Selain itu, di Bukittinggi terdapat Istana Bung Hatta yang dulunya bernama Gedung Tri Arga. Asal-usul penamaan kota Bukittinggi juga tidak kalah menarik. Dilansir dari Kompas, sebelum bernama Bukittinggi, daerah ini berupa nagari bernama Kurai, sekaligus merupakan suku asli orang Bukittinggi. Di Nagari Kurai terdapat sebuah pasar yang dikelola oleh masyarakat Kurai. Orang Minangkabau menyebut pasar sebagai pakan, sedangkan dalam Bahasa Indonesia, pakan artinya pekan. Oleh sebab itu, hal ini, pakan berarti sebuah pasar yang terjadi setiap hari sabtu Sabtu. Pakan yang berada di nagari Kurai terletak di sebuah perbukitan yang tinggi. Hal inilah yang menjadi cikal bakal sebutan kota Bukittinggi. Bagi masyarakat yang tinggal di luar Bukittinggi, kalimat ‘pai ka pasa’ atau pergi ke pasar sampai sekarang masih sering dicupakan, dan diartikan sebagai ‘pergi ke Bukittinggi’, walaupun belum tentu orang tersebut mengunjungi pasar. Hal ini juga merujuk pada keberadaan Gedung Tri Arga yang terletak di pusat kota Bukittinggi. Oleh karena Gedung Tri Arga dan Jam Gadang letaknya saling berhadapan, orang-orang luar Bukittinggi juga kerap menyebut ‘pai ka gaduang’ atau ‘pai ka gadang’. Pusat kota menjadi lambang peradaban sekaligus kebudayaan masyarakat. Istilah hari pakan pun masih digunakan hingga sekarang oleh masyarakat Minangkabau, yaitu sebutan hari untuk pasar yang hanya ada seminggu sekali. Lain jorong, lain pula hari pakan-nya. Di Jorong Guguak Randah, Nagari Guguak Tabek Sarojo, Kabupaten Agam, hari pakan terjadi tiap Selasa.
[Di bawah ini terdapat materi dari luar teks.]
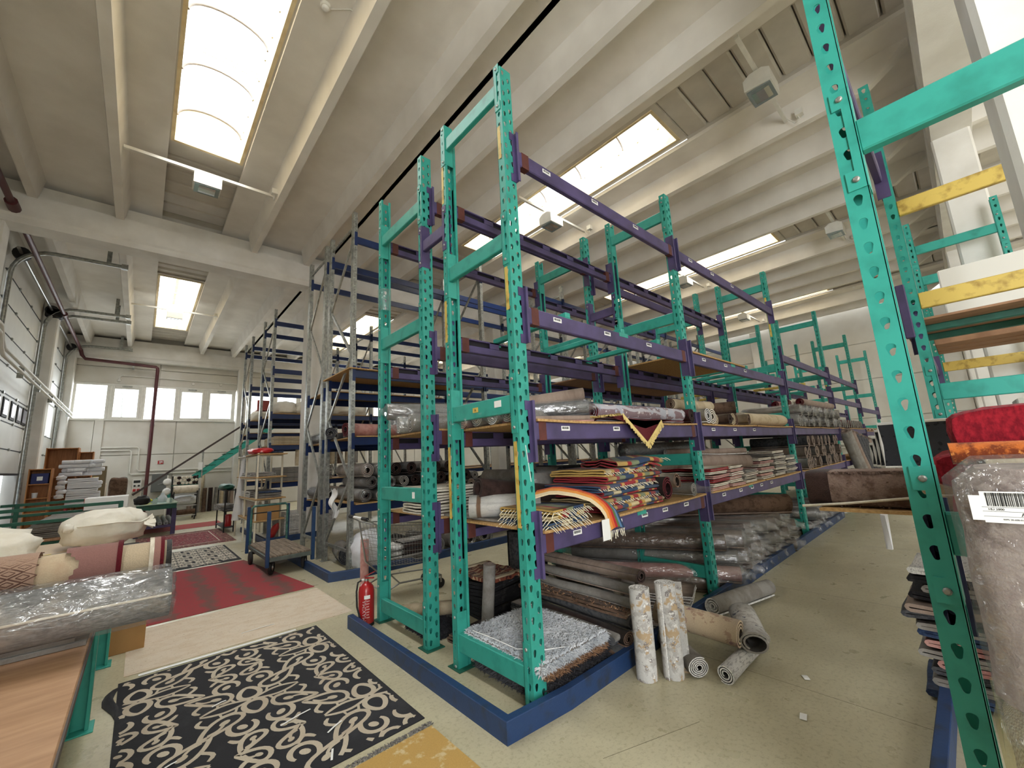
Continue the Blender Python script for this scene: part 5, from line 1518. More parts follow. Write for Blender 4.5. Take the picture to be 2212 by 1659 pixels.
for k in range(4):
    folded('pink and grey rug folded, %s of the pile beside the inner post' % ORD[k], 2.66, 3.5, 1.12 + 0.06 * k, 0.45, 0.6, 2, (R_PINK, R_GREY)[k % 2], R_GREY, 0.018, 0.0, SG, 0.028)
for k in range(6):
    rolled('%s dark roll with open black end on the second row lower shelf' % NTH[k], (3.2 + 0.25 * k, 3.52, 1.12 + 0.18 * (k % 2)), (3.2 + 0.25 * k, 4.4, 1.12 + 0.18 * (k % 2)), 0.1, rs.choice([R_DKGREY, R_BLACK, R_GREY]), R_BLACK, 2, SG, film=(k % 2 == 0))
for k in range(14):
    rolled('%s roll end past the second frame, lower shelf of the second row' % NTH[k], (4.98 + 0.25 * k, 3.5, 1.12), (4.98 + 0.25 * k, 4.45, 1.12), 0.11, rs.choice([R_DKGREY, R_TAUPE, R_GREY]), R_TAUPE, 3, SG)
    rolled('%s roll end past the second frame, upper shelf of the second row' % NTH[k], (4.98 + 0.25 * k, 3.5, 1.95), (4.98 + 0.25 * k, 4.45, 1.95), 0.11, rs.choice([R_WHITE, R_TAUPE, R_GREY]), R_TAUPE, 3, SG)
for k in range(12):
    rolled('%s roll end past the third frame of the second row' % NTH[k], (9.0 + 0.28 * k, 3.5, 1.95), (9.0 + 0.28 * k, 4.45, 1.95), 0.11, rs.choice([R_WHITE, R_TAUPE, R_GREY]), R_TAUPE, 3, SG)
# ---- extinguisher at the row end
t = thing('fire_extinguisher', 'red fire extinguisher with black hose inside the kerb corner, left of the teal racks', 'extinguisher', (1.87, 4.5, 0.0), 0.35)
part('cylinder', MB().lathe([(0.07, 0.0), (0.078, 0.01), (0.08, 0.03), (0.08, 0.33), (0.07, 0.375), (0.045, 0.405), (0.025, 0.415), (0.022, 0.43)], 24), M_RED, t)
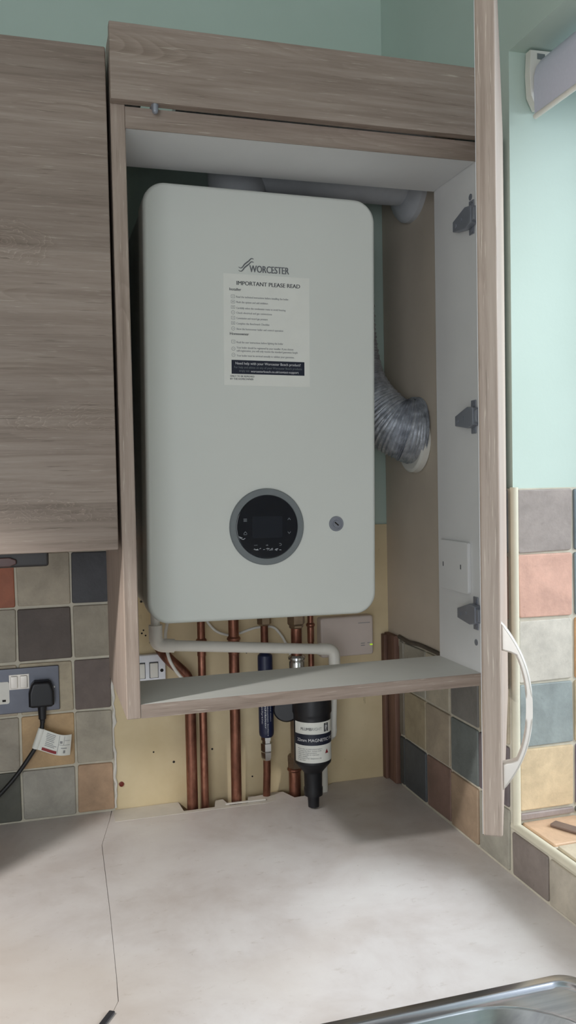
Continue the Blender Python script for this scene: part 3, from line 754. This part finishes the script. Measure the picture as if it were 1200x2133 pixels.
for i in range(7): text_into(mb, ('Please refer to instructions before', 'servicing this filter. Isolate both', 'valves and release pressure', 'Clean annually to maintain', 'water quality', 'Max pressure 3 bar temperature 100', 'Keep clear')[i], .0030, lambda u, v, i=i: f(-.0440+u, 1.0305-.0037*i+v), .01, (.052, .050, .040, .045, .022, .05, .018)[i])
mb.build('small_print', M['ink_soft'], lab, smooth=0)
mb = MB()
cyl_s = lambda u0, u1, v0, v1: mb.bm.faces.new([mb.bm.verts.new(f(u, v)) for u, v in ((u0, v0), (u1, v0), (u1, v1), (u0, v1))])
cyl_s(.0130, .0245, 1.0640, 1.0810); mb.build('emblem', M['ink'], lab, smooth=0)
mb = MB(); f2 = on_cyl(fx, fy_, RL+.0006, 0); text_into(mb, 'P', .0125, lambda u, v: f2(.0160+u, 1.0680+v))
text_into(mb, '22mm MAGNETIC FILTER', .0088, lambda u, v: f2(-.0455+u, 1.0460+v), 0, .098); mb.build('band_print', M['paper_print'], lab, smooth=0)
mb = MB(); mb.bm.faces.new([mb.bm.verts.new(f(u, v)) for u, v in ((.0150, 1.0205), (.0240, 1.0205), (.0195, 1.0295))]); mb.build('warning_mark', M['red'], lab, smooth=0)
# isolating valve between boiler and shelf
iv = thing('isolating_valve', (.367, -.09, 1.27), 'brassy isolating valve and brown pipe between boiler base and shelf', 'valve')
mb = MB(); mb.tube([(.3675, -.09, 1.155), (.3675, -.09, 1.32)], .0112, 24); mb.build('tube', M['copper'], iv)
mb = MB(); mb.lathe((.3675, -.09, 1.296), (0, 0, -1), [(0, .0150), (.008, .0150), (.010, .0185), (.026, .0185), (.030, .0150), (.034, .0150), (.036, .0125)], 6); mb.build('top_nut', M['solder'], iv)
mb = MB(); mb.lathe((.3675, -.09, 1.205), (0, 0, -1), [(0, .0135), (.004, .0175), (.008, .0175), (.010, .0140), (.014, .0160), (.026, .0160), (.030, .012)], 24); mb.build('lower_nut', M['chrome'], iv)

# white condensate pipe
cd = thing('condensate_pipe', (.25, -.14, 1.24), 'white plastic waste pipe sloping across above the shelf', 'pipe')
A0 = Vector((.0735, -.155, 1.3275)); A1 = Vector((.0735, -.155, 1.2585)); B1 = Vector((.4380, -.120, 1.2165)); B2 = Vector((.4380, -.100, 1.0345))
mb = MB(); mb.tube([A0, A1+Vector((0, 0, .03))], .0086, 24); mb.tube([A1+Vector((.012, 0, -.0013)), B1-Vector((.012, 0, -.0013))], .0104, 28); mb.tube([B1-Vector((0, 0, .012)), B2], .0078, 24); mb.build('tube', M['white_pvc'], cd)
mb = MB(); mb.tube(rounded([A1+Vector((0, 0, .038)), A1, A1+Vector((.034, 0, -.0036))], .016, 8), .0128, 28); mb.build('elbow', M['white_pvc'], cd)
mb = MB(); mb.tube(rounded([B1-Vector((.034, 0, -.0036)), B1, B1-Vector((0, 0, .030))], .016, 8), .0120, 28); mb.build('elbow', M['white_pvc'], cd)
mb = MB(); mb.tube(rounded([B2+Vector((0, 0, .037)), B2+Vector((0, 0, .004)), B2+Vector((-.001, .016, -.006))], .010, 8)+[B2+Vector((-.002, .06, -.016))], .0094, 24); mb.build('elbow', M['white_pvc'], cd)
sp = MB(); sp.tube([(.4355, -.045, .895), (.4355, -.045, .985), (.434, -.055, 1.005), (.4325, -.075, 1.03)], .0088, 24)
sp.build('waste_pipe', M['white_pvc'], cat='pipe', label='short scuffed white pipe standing on the worktop behind the black filter')

# white cables behind the pipes
for pts, lab, r in (([(.122, -.022, 1.32), (.116, -.026, 1.285), (.1085, -.036, 1.25), (.111, -.056, 1.215), (.122, -.060, 1.190), (.140, -.058, 1.165), (.16, -.05, 1.14)], 'white flex curving down past the copper bend near the white socket', .0034),
                    ([(.190, -.016, 1.32), (.193, -.016, 1.285), (.212, -.016, 1.256), (.238, -.015, 1.243), (.262, -.015, 1.243), (.300, -.015, 1.253), (.335, -.014, 1.253), (.352, -.014, 1.240), (.368, -.014, 1.213), (.38, -.014, 1.18)], 'white flex looping behind the copper pipes above the shelf', .0028)):
    mb = MB(); mb.tube(bez(pts, 10), r, 12); mb.build('cable', M['white_pvc'], cat='cable', label=lab)

# cream receiver box
rb = thing('receiver_box', (.502, -.02, 1.22), 'cream wireless receiver box with a tiny green light below the boiler', 'control box')
mb = MB(); mb.prism([(x, -.004, z) for x, z in rrect(.4405, 1.180, .5605, 1.2655, .006, 5)], None, (0, -.0255, 0), .004, 3); mb.build('casing', M['cream_plastic'], rb)
mb = MB(); mb.box((.5520, -.0306, 1.2005), (.5600-.002, -.0298, 1.2035)); mb.build('indicator_light', M['green_led'], rb, smooth=0)
mb = MB()
for z in (1.2005, 1.2052): mb.box((.5310, -.0305, z), (.5400, -.0298, z+.0013))
mb.box((.5460, -.0305, 1.2055), (.5520, -.0298, 1.2067)); mb.build('printed_legend', M['ink_soft'], rb, smooth=0)
mb = MB(); mb.box((.5255, -.0303, 1.2495), (.5525, -.0298, 1.2507)); mb.build('printed_line', M['ink_soft'], rb, smooth=0)

# ------------------------------------------------------------------ sockets, plug, cord
def rocker(mb, x0, z0_, x1, z1_, y):
    mb.box((x0, y-.0045, z0_), (x1, y, z1_), .0015)
so = thing('power_socket', (-.172, -.015, 1.163), 'brushed steel double socket on the tiles with its two silver rockers', 'power socket')
sx0, sx1, sz0, sz1 = -.2465, -.0995, 1.1185, 1.2065
mb = MB(); mb.prism([(x, -.0095, z) for x, z in rrect(sx0, sz0, sx1, sz1, .0025, 4)], None, (0, -.0065, 0), .0018, 2); mb.build('face_plate', M['steel'], so)
mb = MB(); mb.box((-.1935, -.0168, 1.1655), (-.1560, -.0155, 1.1945), .0005); mb.build('rocker_surround', M['silver_plastic'], so)
for x in (-.1905, -.1725):
    mb = MB(); rocker(mb, x, 1.1680, x+.0130, 1.1920, -.0160); mb.build('switch', M['silver_plastic'], so)
mb = MB(); mb.prism([(x, -.0155, z) for x, z in rrect(-.236, 1.139, -.1935, 1.182, .004, 4)], None, (0, -.0012, 0)); si = mb.build('socket_insert', M['white_pvc'], so, smooth=0, label='white three-hole insert')
mb = MB()
for x, z, w, h in ((-.2148, 1.167, .004, .008), (-.2270, 1.1455, .0065, .004), (-.2035, 1.1455, .0065, .004)): mb.box((x-w/2, -.0172, z-h/2), (x+w/2, -.0166, z+h/2))
mb.build('pin_holes', M['hole'], si, smooth=0)
mb = MB(); mb.lathe((-.1095, -.0158, 1.1650), (0, -1, 0), [(0, .002), (.0008, .0018), (.001, 0)], 12); mb.build('screw', M['chrome'], so)
pg = thing('plug', (-.1335, -.03, 1.157), 'black three-pin plug in the steel socket, its cord trailing down', 'plug')
mb = MB(); mb.prism([(x, -.0165, z) for x, z in ((-.1580, 1.133), (-.1515, 1.1305), (-.1155, 1.1305), (-.1105, 1.134), (-.1105, 1.160), (-.115, 1.176), (-.1205, 1.181), (-.147, 1.181), (-.1525, 1.176), (-.1580, 1.160))], None, (0, -.022, 0), .006, 4); mb.build('plug_body', M['black_plastic'], pg)
mb = MB(); mb.lathe((-.1335, -.028, 1.133), (0, 0, -1), [(0, .0085), (.012, .0078), (.026, .0072), (.028, .0052), (.034, .0046)], 20); mb.build('cord_grip', M['black_plastic'], pg)
mb = MB(); cpath = bez([(-.1335, -.028, 1.112), (-.1345, -.028, 1.092), (-.139, -.028, 1.072), (-.148, -.028, 1.052), (-.163, -.029, 1.030), (-.182, -.03, 1.005), (-.205, -.032, .980), (-.235, -.04, .955), (-.28, -.06, .925), (-.33, -.09, .905)], 10)
mb.tube(cpath, .0042, 14); mb.build('cord', M['rubber'], pg)
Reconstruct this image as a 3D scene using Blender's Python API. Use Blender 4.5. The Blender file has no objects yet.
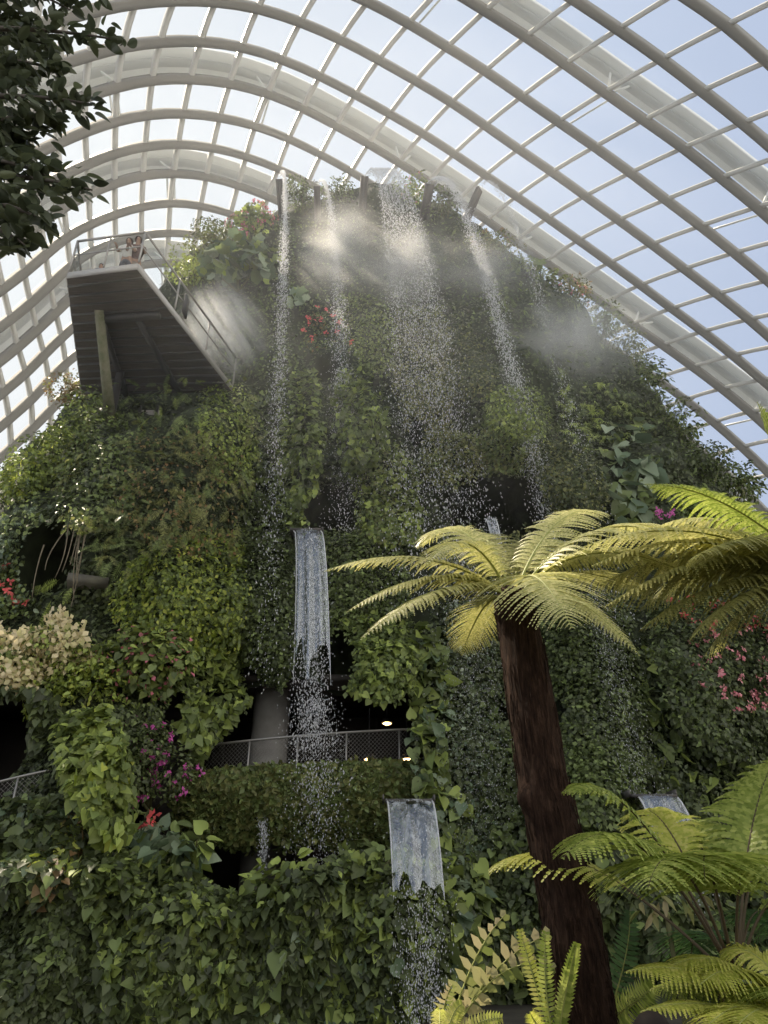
import bpy, math
import numpy as np
from mathutils import Vector
rng = np.random.default_rng(7)
SC = bpy.context.scene
COL = SC.collection
PITCH = math.radians(28.0); FPX = 720.0; EYE = 1.6
CP, SP = math.cos(PITCH), math.sin(PITCH)

def ray(px, py):
    """direction per unit of forward distance for photograph pixels"""
    u = (np.asarray(px, float) - 384) / FPX; v = (512 - np.asarray(py, float)) / FPX
    d = CP - v * SP
    return u / d, (SP + v * CP) / d
def at(px, py, Y):
    a, b = ray(px, py)
    return np.array([a * Y, Y, EYE + b * Y])
def proj(P):
    x, y, z = P[..., 0], P[..., 1], P[..., 2] - EYE
    d = y * CP + z * SP
    return 384 + FPX * x / d, 512 - FPX * (z * CP - y * SP) / d

# ------------------------------------------------------------------ objects
def tag(o, label=None, cat=None, group=None, kind=None):
    if label: o['label'] = label
    if cat: o['category'] = cat
    if group: o['group'] = group
    if kind: o['kind'] = kind
    return o
def empty(name, loc=(0, 0, 0), label=None, cat=None, group=None, kind=None, parent=None):
    o = bpy.data.objects.new(name, None); COL.objects.link(o)
    o.location = loc; o.empty_display_size = .1
    if parent: o.parent = parent
    return tag(o, label, cat, group, kind)

class MB:
    def __init__(s): s.V = []; s.F = {}; s.n = 0
    def add(s, V, F, m=0):
        V = np.asarray(V, float).reshape(-1, 3); F = np.asarray(F, int)
        s.V.append(V); s.F.setdefault((F.shape[1], m), []).append(F + s.n); s.n += len(V)
        return s
    def box(s, c, size, R=None, m=0):
        h = np.asarray(size, float) / 2
        V = np.array([[x, y, z] for x in (-1, 1) for y in (-1, 1) for z in (-1, 1)], float) * h
        if R is not None: V = V @ np.asarray(R).T
        return s.add(V + np.asarray(c, float), [[0, 1, 3, 2], [4, 6, 7, 5], [0, 4, 5, 1], [2, 3, 7, 6], [0, 2, 6, 4], [1, 5, 7, 3]], m)
    def tube(s, P, r, n=8, m=0, caps=True, sec=None):
        """tube along a polyline; r scalar or per point; sec: optional section outline (k,2) with up vectors"""
        P = np.asarray(P, float); k = len(P)
        r = np.broadcast_to(np.asarray(r, float), (k,))
        T = np.gradient(P, axis=0); T /= np.linalg.norm(T, axis=1, keepdims=True) + 1e-9
        ref = np.array([0, 0, 1.]) if abs(T[:, 2]).mean() < .85 else np.array([1., 0, 0])
        A = np.cross(T, ref); A /= np.linalg.norm(A, axis=1, keepdims=True) + 1e-9
        B = np.cross(A, T)
        a = np.arange(n) * 2 * np.pi / n
        V = P[:, None] + r[:, None, None] * (np.cos(a)[None, :, None] * A[:, None] + np.sin(a)[None, :, None] * B[:, None])
        i = np.arange(k - 1)[:, None] * n; j = np.arange(n)[None]; j2 = (j + 1) % n
        s.add(V, np.stack([i + j, i + j2, i + n + j2, i + n + j], -1).reshape(-1, 4), m)
        if caps and n > 2:
            base = s.n - k * n
            s.F.setdefault((n, m), []).append(np.array([list(range(base, base + n))[::-1], list(range(base + (k - 1) * n, base + k * n))]))
        return s
    def bar(s, P, up, w, h, m=0):
        """rectangular bar along P; up per point, w across, h downwards along -up"""
        P = np.asarray(P, float); up = np.asarray(up, float)
        T = np.gradient(P, axis=0); T /= np.linalg.norm(T, axis=1, keepdims=True) + 1e-9
        A = np.cross(T, up); A /= np.linalg.norm(A, axis=1, keepdims=True) + 1e-9
        V = np.stack([P + A * w / 2, P - A * w / 2, P - A * w / 2 - up * h, P + A * w / 2 - up * h], 1)
        k = len(P); i = np.arange(k - 1)[:, None] * 4; j = np.arange(4)[None]; j2 = (j + 1) % 4
        s.add(V, np.stack([i + j, i + 4 + j, i + 4 + j2, i + j2], -1).reshape(-1, 4), m)
        b = s.n - 4 * k
        s.F.setdefault((4, m), []).append(np.array([[b, b + 1, b + 2, b + 3], [s.n - 1, s.n - 2, s.n - 3, s.n - 4]]))
        return s
    def grid(s, P, m=0):
        a, b = P.shape[:2]
        i = np.arange(a - 1)[:, None] * b; j = np.arange(b - 1)[None]
        return s.add(P.reshape(-1, 3), np.stack([i + j, i + j + 1, i + b + j + 1, i + b + j], -1).reshape(-1, 4), m)
    def lathe(s, prof, c=(0, 0, 0), n=24, m=0):
        prof = np.asarray(prof, float); a = np.arange(n) * 2 * np.pi / n; k = len(prof)
        V = np.stack([prof[:, :1] * np.cos(a), prof[:, :1] * np.sin(a), np.repeat(prof[:, 1:], n, 1)], -1) + np.asarray(c, float)
        i = np.arange(k - 1)[:, None] * n; j = np.arange(n)[None]; j2 = (j + 1) % n
        return s.add(V, np.stack([i + j, i + j2, i + n + j2, i + n + j], -1).reshape(-1, 4), m)
    def build(s, name, mats, parent=None, smooth=False, origin=None):
        V = np.concatenate(s.V) if s.V else np.zeros((0, 3))
        if origin is not None: V = V - np.asarray(origin, float)
        idx, tot, mi = [], [], []
        for (k, m), L in s.F.items():
            F = np.concatenate(L); idx.append(F.ravel()); tot += [k] * len(F); mi += [m] * len(F)
        idx = np.concatenate(idx).astype(np.int32); tot = np.array(tot, np.int32)
        me = bpy.data.meshes.new(name)
        me.vertices.add(len(V)); me.vertices.foreach_set('co', V.ravel().astype(np.float32))
        me.loops.add(len(idx)); me.loops.foreach_set('vertex_index', idx)
        me.polygons.add(len(tot)); me.polygons.foreach_set('loop_start', np.concatenate([[0], np.cumsum(tot)[:-1]]).astype(np.int32))
        me.polygons.foreach_set('material_index', np.array(mi, np.int32))
        if smooth: me.polygons.foreach_set('use_smooth', np.ones(len(tot), bool))
        for m in (mats if isinstance(mats, (list, tuple)) else [mats]): me.materials.append(m)
        me.update(calc_edges=True); me.validate()
        o = bpy.data.objects.new(name, me); COL.objects.link(o)
        if origin is not None: o.location = origin
        if parent:
            o.parent = parent
            if origin is None: o.matrix_parent_inverse = parent.matrix_basis.inverted()   # vertices are in world space
        return o

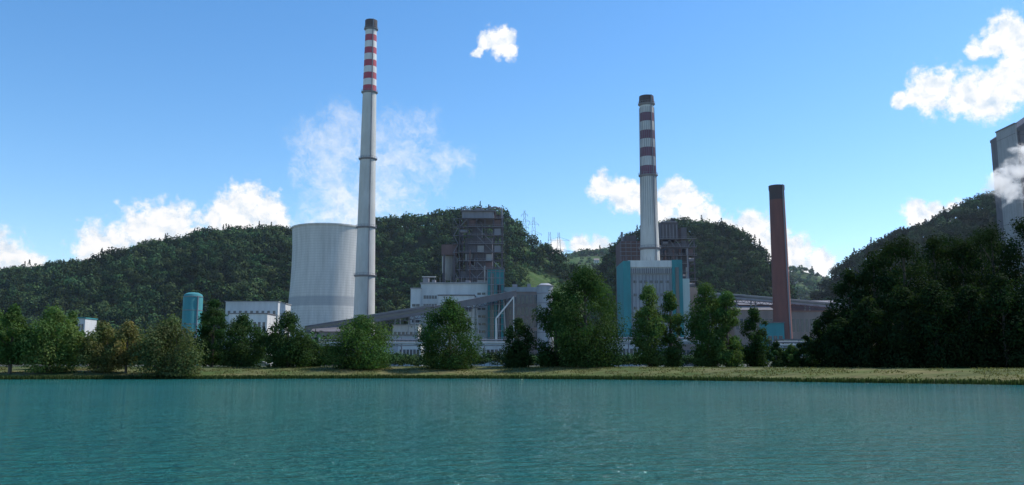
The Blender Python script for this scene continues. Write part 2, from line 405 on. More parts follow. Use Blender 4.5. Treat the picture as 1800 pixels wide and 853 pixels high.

Adapun di jorong Koto Baru, Nagari IV Koto, hari pakan berlangsung pada hari Minggu.
Koto Gadang
Sumatra Barat menjadi tempat kelahiran banyak cendekiawan, salah satunya nagari Koto Gadang, yang merupakan kampung halaman dari tokoh-tokoh terkemuka di Indonesia seperti Emil Salim, Haji Agus Salim, Sutan Syahrir, Rohana Kudus, dan masih banyak lainnya. Minangkabau dikenal sebagai suku perantau, umumnya bermata pencaharian sebagai pedagang. Namun orang Koto Gadang lebih dikenal merantau dengan tujuan unntuk mencari ilmu pengetahuan (Azizah, et. al., 2007). Masyarakat Koto Gadang jug mahir dalam membuat berbagai kerajinan tangan seperti perak dan sulam. Koto Gadang juga terkenal dengan makanan khasnya yang kerap disebut sebagai itiak lado ijau atau itiak Koto Gadang. Secara harfiah, Koto Gadang artinya kampuang nan gadang atau kampung yang besar. Walaupun demikian, Koto Gadang luasnya tidak terlalu besar, hanya sekitar 896 hektar dengan jumah penduduk kurang lebih sebanyak 2589 jiwa. Namun, keindahan alam, kekayaan tradisi, budaya, serta keanekaragaman penduduknya menjadikan Koto Gadang menjadi salah satu nagari Minangkabau yang sebuah kampung kecil yang besar nilai filosofisnya.
Begitulah kira-kira asal usul penamaan beberapa daerah di Sumatra Barat!